The other purpose of this trip to Paris was to get a sense
of the space used by students when misbehaving in the fifteenth century. My project is a comparative one, looking at
Oxford, Paris and Heidelberg. Then, as
now, these were three very different cities, and exploring the different ways
in which students engaged with the urban space in which they found themselves,
provides some useful points of contrast.
The buildings in Paris have, for the most part, changed dramatically
since the fifteenth century. But a lot
of the street layout in the Quartier Latin, where the students lived, remains
remarkably similar. I have found quite
detailed accounts in the archives of how students negotiated their way around
the streets and squares, and used the different connotations of particular
areas to give meaning to their mischief.
So,
for example, we learn that in 1470, one Master Hugues Angot was woken from
sleep in his hostel in the Rue des Noiers (now absorbed into the Boulevard
Saint Germain) by loud and insulting singing outside his window. Unable to sleep, and unable to endure the
insults to his masculinity, and knowing the perpetrators to be old rivals, he
roused his friend and they both went out into the street in their
nightgowns. They walked as far as the
corner of the Rue des Anglais, but couldn’t see their disturbers, so they went
back inside to get dressed properly.
Then they went out again, and saw their enemies at the end of the rue du
Plastié (now rue Domat). Unwilling to
confront them directly, they passed on to the Place Maubert, a small square
lined with student hostels and brothels.
Then they decided to take the long way round back to their hostel to
avoid being spotted by their enemies and to avoid provoking a fight.

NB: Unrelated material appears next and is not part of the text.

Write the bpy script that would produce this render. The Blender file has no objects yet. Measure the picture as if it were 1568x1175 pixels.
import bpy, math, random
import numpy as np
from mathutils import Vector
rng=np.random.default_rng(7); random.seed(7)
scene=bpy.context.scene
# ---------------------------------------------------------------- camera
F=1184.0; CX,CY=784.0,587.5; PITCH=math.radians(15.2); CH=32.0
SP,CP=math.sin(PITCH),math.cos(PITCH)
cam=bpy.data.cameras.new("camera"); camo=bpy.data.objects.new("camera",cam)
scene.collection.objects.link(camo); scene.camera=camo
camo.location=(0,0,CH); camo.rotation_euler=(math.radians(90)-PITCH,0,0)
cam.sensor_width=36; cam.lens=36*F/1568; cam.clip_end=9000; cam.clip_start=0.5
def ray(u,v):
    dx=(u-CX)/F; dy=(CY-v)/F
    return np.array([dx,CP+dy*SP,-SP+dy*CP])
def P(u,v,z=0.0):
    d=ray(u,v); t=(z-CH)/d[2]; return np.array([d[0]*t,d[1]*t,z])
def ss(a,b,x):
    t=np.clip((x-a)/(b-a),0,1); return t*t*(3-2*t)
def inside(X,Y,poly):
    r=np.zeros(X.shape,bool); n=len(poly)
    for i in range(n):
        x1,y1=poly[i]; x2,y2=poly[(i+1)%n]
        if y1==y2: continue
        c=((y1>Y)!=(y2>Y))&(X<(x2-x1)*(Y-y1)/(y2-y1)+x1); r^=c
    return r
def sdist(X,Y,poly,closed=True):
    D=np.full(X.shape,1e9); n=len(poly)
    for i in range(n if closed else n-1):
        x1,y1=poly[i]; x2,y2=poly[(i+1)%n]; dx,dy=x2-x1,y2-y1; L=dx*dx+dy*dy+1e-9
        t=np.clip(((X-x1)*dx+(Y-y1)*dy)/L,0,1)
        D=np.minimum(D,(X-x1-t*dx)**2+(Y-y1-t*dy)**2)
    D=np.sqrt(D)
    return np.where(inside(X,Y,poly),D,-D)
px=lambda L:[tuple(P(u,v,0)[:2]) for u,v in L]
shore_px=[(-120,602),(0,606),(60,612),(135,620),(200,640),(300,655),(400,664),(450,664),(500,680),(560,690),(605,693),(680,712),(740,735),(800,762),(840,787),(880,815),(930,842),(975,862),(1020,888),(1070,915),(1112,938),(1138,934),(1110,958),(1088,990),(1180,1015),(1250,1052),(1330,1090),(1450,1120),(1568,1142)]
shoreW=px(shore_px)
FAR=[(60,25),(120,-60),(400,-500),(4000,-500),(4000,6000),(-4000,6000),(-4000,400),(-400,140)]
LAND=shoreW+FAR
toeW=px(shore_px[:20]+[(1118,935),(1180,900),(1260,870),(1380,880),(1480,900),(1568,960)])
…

So, they passed by rue des Lavandières, then
Rue des Noiers, then the Rue des Anglais.
Then turning down the Rue du Plastié again, they returned to their
hostel via the Rue Saint Jacques. But,
just as they were returning to their hostel, they saw their enemies coming from
the Rue des Anglais. At this point
though, some other people appeared, so the aggressors fled to the corner of the
Rue des Closbrimeaux (now Rue Jean-de-Beauvais). The men who’d been woken then chased their
enemies until the Place Maubert, where they caught up with them outside the
tavern des Trois Haches. At this point
the insulting singer tried to hit Hugues Ansot on the head, but Hugues defended
himself with a stone, and the man was killed.
Not realising this, Hugues returned to his hostel.
At
least this is the account which Hugues gave in his appeal for remission for
murder. Self-consciously trying to
justify himself, he referred to space in very particular ways. Retracing the steps of these students gave me
a real sense of the importance of space.
Strategically, the students moved between the great open space of the
Rue Saint Jacques and the overcrowded, dark spaces of the narrow streets of the
Quartier Latin. And symbolically, they
moved between the public spaces of the city and the spaces of student and
university life – they were making points about their integration into the life
of the city, about the defence of their honour. The real sense of their movements, the scary
nature of events, the way in which their actions were shaped by, and shaped,
the space around them – felt very different as I walked along the cobbles.